The Result of Relying on Coercion Instead of Market Forces

Minimum wage laws are seen by many as a mechanism to uplift the poor by ensuring every employee receives a “living wage.” For the economically ignorant that fairytale makes sense. For those with even a slight understanding of economics it’s a recipe for disaster.

The problem with minimum wage laws is the same problem with any government writ, they’re based on coercion instead of market forces. Market forces are based on wealth creation. When more wealth is created employees can be paid. Government writ doesn’t create new wealth so minimum wage laws rely on the current amount of wealth. Since the employers don’t have more wealth to draw from they’re forced to increase their prices to compensate, which often makes their product unaffordable to those who could previously afford it:

The U.S. restaurant industry is in a funk. Blame it on lunch.

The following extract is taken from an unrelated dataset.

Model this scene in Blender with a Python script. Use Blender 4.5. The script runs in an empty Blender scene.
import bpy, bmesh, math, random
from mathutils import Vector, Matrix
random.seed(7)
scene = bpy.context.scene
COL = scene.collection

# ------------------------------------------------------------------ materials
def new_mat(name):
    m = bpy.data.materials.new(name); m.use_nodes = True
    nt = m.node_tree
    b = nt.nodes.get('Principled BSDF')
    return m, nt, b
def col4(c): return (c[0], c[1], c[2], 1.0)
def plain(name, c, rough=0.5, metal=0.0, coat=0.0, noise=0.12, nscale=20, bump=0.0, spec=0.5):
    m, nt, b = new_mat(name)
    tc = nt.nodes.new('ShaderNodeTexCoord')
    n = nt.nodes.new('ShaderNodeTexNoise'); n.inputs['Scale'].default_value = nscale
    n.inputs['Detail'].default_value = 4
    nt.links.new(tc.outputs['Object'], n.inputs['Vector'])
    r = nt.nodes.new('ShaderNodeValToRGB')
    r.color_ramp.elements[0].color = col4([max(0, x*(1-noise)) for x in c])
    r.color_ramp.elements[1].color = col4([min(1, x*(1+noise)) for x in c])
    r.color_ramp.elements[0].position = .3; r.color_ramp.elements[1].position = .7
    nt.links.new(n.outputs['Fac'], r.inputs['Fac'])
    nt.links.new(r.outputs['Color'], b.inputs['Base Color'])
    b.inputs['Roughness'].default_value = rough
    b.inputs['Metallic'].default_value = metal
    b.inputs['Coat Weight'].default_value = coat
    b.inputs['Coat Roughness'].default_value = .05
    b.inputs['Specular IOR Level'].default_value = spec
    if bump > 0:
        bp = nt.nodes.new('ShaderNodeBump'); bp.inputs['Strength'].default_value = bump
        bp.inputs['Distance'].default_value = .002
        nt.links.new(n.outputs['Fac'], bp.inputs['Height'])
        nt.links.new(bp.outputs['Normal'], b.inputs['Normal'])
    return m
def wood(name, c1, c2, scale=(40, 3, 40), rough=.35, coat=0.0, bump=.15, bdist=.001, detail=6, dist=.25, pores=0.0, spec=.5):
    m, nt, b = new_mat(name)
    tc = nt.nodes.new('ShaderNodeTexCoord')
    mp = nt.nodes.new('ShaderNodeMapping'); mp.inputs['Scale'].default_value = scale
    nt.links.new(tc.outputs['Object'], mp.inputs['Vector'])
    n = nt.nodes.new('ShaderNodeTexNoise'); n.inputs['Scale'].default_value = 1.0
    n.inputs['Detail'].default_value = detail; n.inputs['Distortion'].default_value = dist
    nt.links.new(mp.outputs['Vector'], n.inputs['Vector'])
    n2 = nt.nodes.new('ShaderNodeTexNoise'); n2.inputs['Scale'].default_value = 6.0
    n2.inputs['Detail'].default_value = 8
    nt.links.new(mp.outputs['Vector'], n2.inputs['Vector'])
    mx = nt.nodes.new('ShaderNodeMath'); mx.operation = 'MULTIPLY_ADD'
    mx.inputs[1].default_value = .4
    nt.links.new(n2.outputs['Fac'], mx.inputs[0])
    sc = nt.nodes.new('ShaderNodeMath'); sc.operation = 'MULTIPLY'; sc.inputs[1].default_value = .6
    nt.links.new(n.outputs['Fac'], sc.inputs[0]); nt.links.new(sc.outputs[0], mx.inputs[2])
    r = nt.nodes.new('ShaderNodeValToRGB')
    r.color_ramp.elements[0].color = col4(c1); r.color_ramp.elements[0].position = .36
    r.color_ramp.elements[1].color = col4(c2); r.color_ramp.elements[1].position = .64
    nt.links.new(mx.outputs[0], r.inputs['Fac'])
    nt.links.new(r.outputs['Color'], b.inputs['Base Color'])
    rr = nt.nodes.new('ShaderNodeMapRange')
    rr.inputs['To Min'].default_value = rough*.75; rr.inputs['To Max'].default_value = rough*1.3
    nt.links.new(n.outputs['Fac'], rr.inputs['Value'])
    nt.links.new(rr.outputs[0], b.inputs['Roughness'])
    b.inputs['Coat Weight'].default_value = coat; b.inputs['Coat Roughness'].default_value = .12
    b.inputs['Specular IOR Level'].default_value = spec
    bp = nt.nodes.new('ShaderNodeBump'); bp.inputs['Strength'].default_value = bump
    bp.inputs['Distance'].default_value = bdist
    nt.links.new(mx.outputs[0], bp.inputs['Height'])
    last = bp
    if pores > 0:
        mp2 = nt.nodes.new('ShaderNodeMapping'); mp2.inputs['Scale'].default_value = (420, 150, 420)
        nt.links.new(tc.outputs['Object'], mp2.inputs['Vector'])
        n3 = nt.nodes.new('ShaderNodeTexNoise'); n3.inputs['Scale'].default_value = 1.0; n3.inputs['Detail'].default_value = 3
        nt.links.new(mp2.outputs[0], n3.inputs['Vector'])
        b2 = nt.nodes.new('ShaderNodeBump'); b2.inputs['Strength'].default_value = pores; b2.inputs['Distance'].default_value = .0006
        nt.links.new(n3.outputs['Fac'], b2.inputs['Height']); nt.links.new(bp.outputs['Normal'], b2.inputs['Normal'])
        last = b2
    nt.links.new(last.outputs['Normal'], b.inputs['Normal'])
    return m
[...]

Americans made 433 million fewer trips to restaurants at lunchtime last year, resulting in roughly $3.2 billion in lost business for restaurants, according to market-research firm NPD Group Inc. It was the lowest level of lunch traffic in at least four decades.

[…]

Cost is another factor working against eating out for lunch. While restaurants have raised their tabs over the past few years to cope with rising labor costs, the price of food at supermarkets has continued to drop, widening the cost gap between bringing in lunch and eating out.

Statists often scoff at the idea that minimum wage laws hurt the poor. How could laws that are advertised as helping the poor possibly hurt the poor? By forcing employers to increase their prices and thus make their product that was previous affordable to poorer individuals unaffordable.

The best way to help uplift the poor is to create more wealth. Creating more wealth requires fulfilling the wants and needs of consumers. Commands from governments cannot accomplish that no matter how many people vote in favor of them.